Was bedeutet diese außergewöhnliche Gnade für mich und was bedeutet sie für andere? Das Mindeste ist, dass der Urheber der kanonischen Ordnung das Urteil der eigenen Kongregation nicht als bindend betrachtete, da er mich wie einen Priester behandelte und mir die universale Vollmacht gab, die Beichte abzunehmen (etwas, von dem ich glaube, dass er es auch den Missionaren zusprach, die er in das Heilige Jahr der Barmherzigkeit entsandte). Dass er mir zutraute, die Freiheit zu haben, um verantwortlich der Priester zu sein, der ich über all die Jahre geworden war. Dass ich zum ersten Mal in meinem Leben in der Kirche von einem Erwachsenen wie ein Erwachsener behandelt wurde. Guter Gott – es braucht den Papst persönlich, damit das möglich wird!
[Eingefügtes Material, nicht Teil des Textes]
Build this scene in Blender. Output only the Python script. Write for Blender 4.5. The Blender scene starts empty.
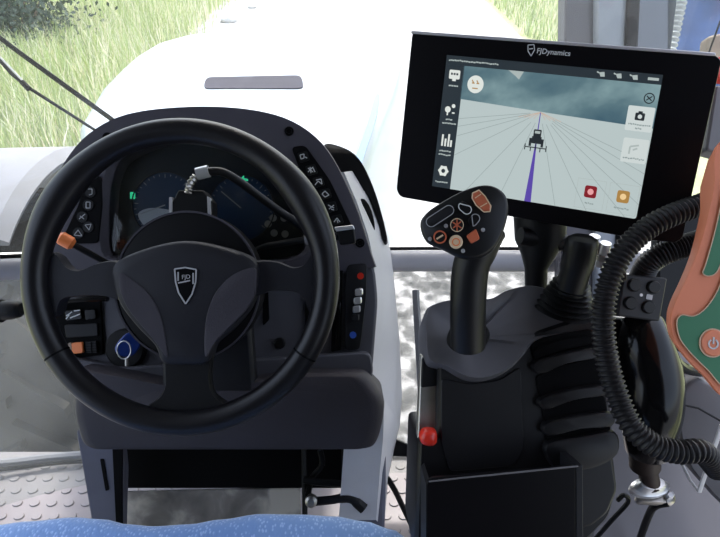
import bpy, bmesh, math, random
from mathutils import Vector, Matrix, noise
random.seed(7)
S = bpy.context.scene
COL = S.collection
# ------------------------------------------------------------ view and frames
F, CX, CY = 560.0, 360.0, 268.5
CAM = Vector((0, 0, 1.2)); PITCH = math.radians(35)
RT = Vector((1, 0, 0)); FW = Vector((0, math.cos(PITCH), -math.sin(PITCH))); UP = Vector((0, math.sin(PITCH), math.cos(PITCH)))
def ray(px, py): return RT*((px-CX)/F) + UP*(-(py-CY)/F) + FW
def V(px, py, d): return CAM + ray(px, py)*d
class Fr:
    """a plane standing in the cab: origin, in-plane axes, outward normal"""
    def __init__(s, o, ex, ey):
        s.o = Vector(o); s.ex = Vector(ex).normalized(); s.ez = s.ex.cross(Vector(ey)).normalized(); s.ey = s.ez.cross(s.ex)
    def hit(s, px, py, z=0):
        r = ray(px, py); o = s.o + s.ez*z
        t = (o-CAM).dot(s.ez)/r.dot(s.ez); p = CAM + r*t - s.o
        return Vector((p.dot(s.ex), p.dot(s.ey), z))
    def w(s, a, b, c=0): return s.o + s.ex*a + s.ey*b + s.ez*c
def facing(px, py, d, yaw=0, tilt=0):
    """plane through a point at distance d, tipped from squarely facing the driver's eye"""
    a, b = math.radians(yaw), math.radians(tilt)
    ex = RT*math.cos(a) + FW*math.sin(a); ey = UP*math.cos(b) + FW*math.sin(b)
    return Fr(V(px, py, d), ex, ey)
def spl(pts, n=6, closed=True):
    P = [Vector(p) for p in pts]; out = []; N = len(P)
    rng = range(N) if closed else range(N-1)
    for i in rng:
        if closed: a, b, c, d = P[i-1], P[i], P[(i+1) % N], P[(i+2) % N]
        else: a, b, c, d = P[max(i-1, 0)], P[i], P[i+1], P[min(i+2, N-1)]
        for k in range(n):
            t = k/n
            out.append(0.5*((2*b) + (c-a)*t + (2*a-5*b+4*c-d)*t*t + (-a+3*b-3*c+d)*t**3))
    if not closed: out.append(P[-1])
    return out
def rnd(pts, r=4, n=4):
    """round the corners of a pixel outline"""
    P = [Vector(p) for p in pts]; out = []
    for i, p in enumerate(P):
        a, b = P[i-1]-p, P[(i+1) % len(P)]-p
        ra, rb = min(r, a.length*.45), min(r, b.length*.45)
        p0, p1 = p+a.normalized()*ra, p+b.normalized()*rb
        for k in range(n+1):
            t = k/n; out.append(p0*(1-t)**2 + p*2*t*(1-t) + p1*t*t)
    return out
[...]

Kürzlich hatte ich das Privileg, einen sehr angesehenen Kirchenrechtler zu fragen, was dieser unmittelbare Akt, mich als eine Art Priester von geheimer Gnade auszusenden, zu bedeuten habe. Er brach in schallendes Gelächter aus und sagte: »Aus kanonischer Sicht ergibt das überhaupt keinen Sinn, aber … er tut solche Dinge!« Es war eine Freude zu sehen, dass dieser erstklassige Kanonist nicht besorgt, sondern begeistert war von der Freiheit des Papstes. Und er deutete weiter an, dass ich keinesfalls der Einzige sei, der einen befreienden Anruf von einer unbekannten Nummer erhalten habe.